## Exercise goal
Extract the full listing verbatim and drop any pictures from your copy.

## Dataset excerpt
-*-
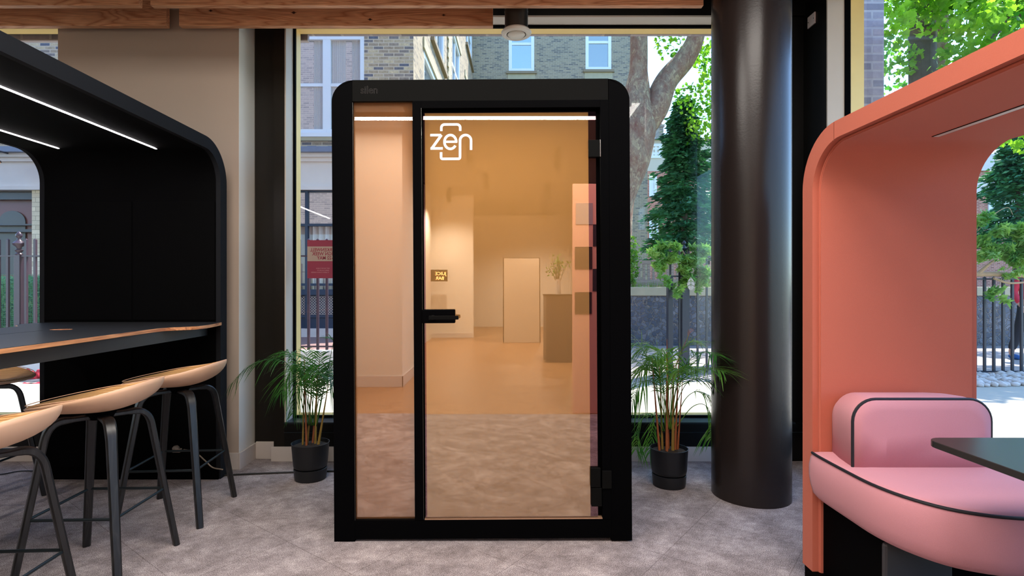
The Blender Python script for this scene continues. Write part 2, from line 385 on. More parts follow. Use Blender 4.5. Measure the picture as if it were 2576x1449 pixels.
def _flint():
    a = NT('knapped_flint'); v = a.coord(); v9 = a.n('ShaderNodeTexNoise', i_Scale=9.0, i_Detail=3.0); a.l(v, v9.inputs['Vector']); v8 = a.n('ShaderNodeVectorMath', operation='SCALE'); v8.inputs['Scale'].default_value = .12; a.l(v9.outputs['Color'], v8.inputs[0]); v7 = a.n('ShaderNodeVectorMath', operation='ADD'); a.l(v, v7.inputs[0]); a.l(v8.outputs[0], v7.inputs[1]); v = v7.outputs[0]
    vo = a.n('ShaderNodeTexVoronoi', i_Scale=11.0, i_Randomness=1.0); vo.feature = 'DISTANCE_TO_EDGE'; a.l(v, vo.inputs['Vector'])
    vc = a.n('ShaderNodeTexVoronoi', i_Scale=11.0, i_Randomness=1.0); a.l(v, vc.inputs['Vector'])
    s = a.n('ShaderNodeSeparateColor'); a.l(vc.outputs['Color'], s.inputs[0])
    tone = a.ramp(s.outputs[0], [(0, srgb(58, 64, 78)), (.6, srgb(92, 98, 112)), (1, srgb(150, 148, 150))])
    tone = a.mix(a.noise(v, 30, 4), tone, srgb(70, 74, 84))
    e = a.ramp(vo.outputs['Distance'], [(.03, srgb(128, 118, 110)), (.09, (0, 0, 0))]); k = a.ramp(vo.outputs['Distance'], [(.02, (0, 0, 0)), (.09, (1, 1, 1))])
    a.l(a.mix(k, srgb(132, 122, 112), tone), a.p.inputs['Base Color']); a.p.inputs['Roughness'].default_value = .5; a.bump(k, .8, .03); return a.m
M['flint'] = _flint()
M['pebble'] = flat('pale_pebble', srgb(204, 194, 184), .7, nz=.25, nscale=8)
def _bark():
    a = NT('plane_bark'); v = a.coord((1, 1, .6)); v9 = a.n('ShaderNodeTexNoise', i_Scale=4.0, i_Detail=4.0); a.l(v, v9.inputs['Vector']); v8 = a.n('ShaderNodeVectorMath', operation='ADD'); a.l(v, v8.inputs[0]); a.l(v9.outputs['Color'], v8.inputs[1])
    vo = a.n('ShaderNodeTexVoronoi', i_Scale=13.0); a.l(v8.outputs[0], vo.inputs['Vector'])
    s = a.n('ShaderNodeSeparateColor'); a.l(vo.outputs['Color'], s.inputs[0])
    c = a.ramp(s.outputs[0], [(0, srgb(140, 122, 106)), (.35, srgb(158, 138, 118)), (.7, srgb(168, 148, 126)), (1, srgb(196, 180, 146))])
    n = a.noise(v, 5, 6, .7); c = a.mix(a.ramp(n, [(.4, (0, 0, 0)), (.7, (1, 1, 1))]), c, srgb(138, 92, 78))
    a.l(c, a.p.inputs['Base Color']); a.p.inputs['Roughness'].default_value = .85; a.bump(a.noise(v, 9, 6, .7), .7, .06); return a.m
M['bark'] = _bark()
M['barkd'] = flat('dark_bark', srgb(92, 84, 74), .9, nz=.4, nscale=10, bump=.5)
M['vine'] = flat('vine_wood', srgb(176, 146, 112), .8, nz=.25, nscale=12)
M['planeleaf'] = leafm('plane_leaf', srgb(66, 128, 34), srgb(150, 192, 60), .55, .5, 1.3)
M['yew'] = leafm('conifer_needle', srgb(28, 84, 62), srgb(70, 136, 84), .2, .6, 2)
M['wist'] = leafm('wisteria_leaf', srgb(78, 136, 62), srgb(150, 182, 96), .4, .5, 3)
M['hedge'] = leafm('hedge_leaf', srgb(58, 132, 84), srgb(132, 172, 118), .3, .5, 3)
M['mesh'] = flat('green_mesh', srgb(60, 150, 110), .5)
M['grass'] = leafm('grass_blade', srgb(70, 120, 40), srgb(140, 170, 70), .4)
M['teak'] = wood('weathered_bench_wood', srgb(196, 172, 156), srgb(150, 128, 116), 'x', rough=.8)
M['red'] = flat('red_cloth', srgb(196, 40, 60), .7, nz=.1)
M['trouser'] = flat('dark_trousers', (.012, .014, .02), .8)
M['shoe'] = flat('blue_shoe', srgb(20, 90, 160), .5)
M['skin'] = flat('skin', srgb(200, 150, 126), .6)
M['poster_d'] = flat('poster_maroon', srgb(140, 40, 66), .6)
M['poster_l'] = flat('poster_beige', srgb(170, 150, 136), .6)
M['poster_t'] = flat('poster_text', srgb(140, 36, 60), .6)
M['poster_s'] = flat('poster_small_text', srgb(186, 120, 130), .6)
M['decal'] = flat('white_vinyl', srgb(240, 240, 236), .6)
M['lamp_amber'] = flat('amber_lantern_glass', srgb(220, 150, 70), .4, emit=.3)
M['totem'] = flat('blush_panel', srgb(232, 170, 150), .6)
M['sw1'] = flat('grey_swatch', srgb(168, 150, 150), .8); M['sw2'] = flat('olive_swatch', srgb(60, 40, 34), .8); M['sw3'] = flat('charcoal_swatch', srgb(44, 30, 38), .8)
M['neon'] = flat('orange_neon', (1, .3, .12), emit=6, ec=(1, .25, .08))
M['swplate'] = flat('switch_plate', srgb(196, 186, 184), .4)

# ============================================================ ROOM
CE = 3.50; HEAD = 3.185; WY = 3.98; GY = 4.13; SILL = .278
struct('floor', bx(-6.0, 4.0, 0, 4.2, -.10, 0), M['carpet'])
struct('floor_wood', bx(-6.0, 4.0, -13, 0, -.10, 0), M['planks'])
struct('ceiling', bx(-6.0, 4.0, -13, 4.3, CE, CE+.15), M['ceil'])
# pier between left window and centre window
struct('wall_pier', bx(-3.03, -1.795, 3.80, 4.35, 0, CE), M['beige'])
struct('trim_1', bx(-1.795, -1.7935, 3.801, 4.04, .115, CE-.01), M['whitepaint'])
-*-
## Answer for this exercise
The Blender Python script for this scene continues. Write part 2, from line 385 on. More parts follow. Use Blender 4.5. Measure the picture as if it were 2576x1449 pixels.
def _flint():
    a = NT('knapped_flint'); v = a.coord(); v9 = a.n('ShaderNodeTexNoise', i_Scale=9.0, i_Detail=3.0); a.l(v, v9.inputs['Vector']); v8 = a.n('ShaderNodeVectorMath', operation='SCALE'); v8.inputs['Scale'].default_value = .12; a.l(v9.outputs['Color'], v8.inputs[0]); v7 = a.n('ShaderNodeVectorMath', operation='ADD'); a.l(v, v7.inputs[0]); a.l(v8.outputs[0], v7.inputs[1]); v = v7.outputs[0]
    vo = a.n('ShaderNodeTexVoronoi', i_Scale=11.0, i_Randomness=1.0); vo.feature = 'DISTANCE_TO_EDGE'; a.l(v, vo.inputs['Vector'])
    vc = a.n('ShaderNodeTexVoronoi', i_Scale=11.0, i_Randomness=1.0); a.l(v, vc.inputs['Vector'])
    s = a.n('ShaderNodeSeparateColor'); a.l(vc.outputs['Color'], s.inputs[0])
    tone = a.ramp(s.outputs[0], [(0, srgb(58, 64, 78)), (.6, srgb(92, 98, 112)), (1, srgb(150, 148, 150))])
    tone = a.mix(a.noise(v, 30, 4), tone, srgb(70, 74, 84))
    e = a.ramp(vo.outputs['Distance'], [(.03, srgb(128, 118, 110)), (.09, (0, 0, 0))]); k = a.ramp(vo.outputs['Distance'], [(.02, (0, 0, 0)), (.09, (1, 1, 1))])
    a.l(a.mix(k, srgb(132, 122, 112), tone), a.p.inputs['Base Color']); a.p.inputs['Roughness'].default_value = .5; a.bump(k, .8, .03); return a.m
M['flint'] = _flint()
M['pebble'] = flat('pale_pebble', srgb(204, 194, 184), .7, nz=.25, nscale=8)
def _bark():
    a = NT('plane_bark'); v = a.coord((1, 1, .6)); v9 = a.n('ShaderNodeTexNoise', i_Scale=4.0, i_Detail=4.0); a.l(v, v9.inputs['Vector']); v8 = a.n('ShaderNodeVectorMath', operation='ADD'); a.l(v, v8.inputs[0]); a.l(v9.outputs['Color'], v8.inputs[1])
    vo = a.n('ShaderNodeTexVoronoi', i_Scale=13.0); a.l(v8.outputs[0], vo.inputs['Vector'])
    s = a.n('ShaderNodeSeparateColor'); a.l(vo.outputs['Color'], s.inputs[0])
    c = a.ramp(s.outputs[0], [(0, srgb(140, 122, 106)), (.35, srgb(158, 138, 118)), (.7, srgb(168, 148, 126)), (1, srgb(196, 180, 146))])
    n = a.noise(v, 5, 6, .7); c = a.mix(a.ramp(n, [(.4, (0, 0, 0)), (.7, (1, 1, 1))]), c, srgb(138, 92, 78))
    a.l(c, a.p.inputs['Base Color']); a.p.inputs['Roughness'].default_value = .85; a.bump(a.noise(v, 9, 6, .7), .7, .06); return a.m
M['bark'] = _bark()
M['barkd'] = flat('dark_bark', srgb(92, 84, 74), .9, nz=.4, nscale=10, bump=.5)
M['vine'] = flat('vine_wood', srgb(176, 146, 112), .8, nz=.25, nscale=12)
M['planeleaf'] = leafm('plane_leaf', srgb(66, 128, 34), srgb(150, 192, 60), .55, .5, 1.3)
M['yew'] = leafm('conifer_needle', srgb(28, 84, 62), srgb(70, 136, 84), .2, .6, 2)
M['wist'] = leafm('wisteria_leaf', srgb(78, 136, 62), srgb(150, 182, 96), .4, .5, 3)
M['hedge'] = leafm('hedge_leaf', srgb(58, 132, 84), srgb(132, 172, 118), .3, .5, 3)
M['mesh'] = flat('green_mesh', srgb(60, 150, 110), .5)
M['grass'] = leafm('grass_blade', srgb(70, 120, 40), srgb(140, 170, 70), .4)
M['teak'] = wood('weathered_bench_wood', srgb(196, 172, 156), srgb(150, 128, 116), 'x', rough=.8)
M['red'] = flat('red_cloth', srgb(196, 40, 60), .7, nz=.1)
M['trouser'] = flat('dark_trousers', (.012, .014, .02), .8)
M['shoe'] = flat('blue_shoe', srgb(20, 90, 160), .5)
M['skin'] = flat('skin', srgb(200, 150, 126), .6)
M['poster_d'] = flat('poster_maroon', srgb(140, 40, 66), .6)
M['poster_l'] = flat('poster_beige', srgb(170, 150, 136), .6)
M['poster_t'] = flat('poster_text', srgb(140, 36, 60), .6)
M['poster_s'] = flat('poster_small_text', srgb(186, 120, 130), .6)
M['decal'] = flat('white_vinyl', srgb(240, 240, 236), .6)
M['lamp_amber'] = flat('amber_lantern_glass', srgb(220, 150, 70), .4, emit=.3)
M['totem'] = flat('blush_panel', srgb(232, 170, 150), .6)
M['sw1'] = flat('grey_swatch', srgb(168, 150, 150), .8); M['sw2'] = flat('olive_swatch', srgb(60, 40, 34), .8); M['sw3'] = flat('charcoal_swatch', srgb(44, 30, 38), .8)
M['neon'] = flat('orange_neon', (1, .3, .12), emit=6, ec=(1, .25, .08))
M['swplate'] = flat('switch_plate', srgb(196, 186, 184), .4)

# ============================================================ ROOM
CE = 3.50; HEAD = 3.185; WY = 3.98; GY = 4.13; SILL = .278
struct('floor', bx(-6.0, 4.0, 0, 4.2, -.10, 0), M['carpet'])
struct('floor_wood', bx(-6.0, 4.0, -13, 0, -.10, 0), M['planks'])
struct('ceiling', bx(-6.0, 4.0, -13, 4.3, CE, CE+.15), M['ceil'])
# pier between left window and centre window
struct('wall_pier', bx(-3.03, -1.795, 3.80, 4.35, 0, CE), M['beige'])
struct('trim_1', bx(-1.795, -1.7935, 3.801, 4.04, .115, CE-.01), M['whitepaint'])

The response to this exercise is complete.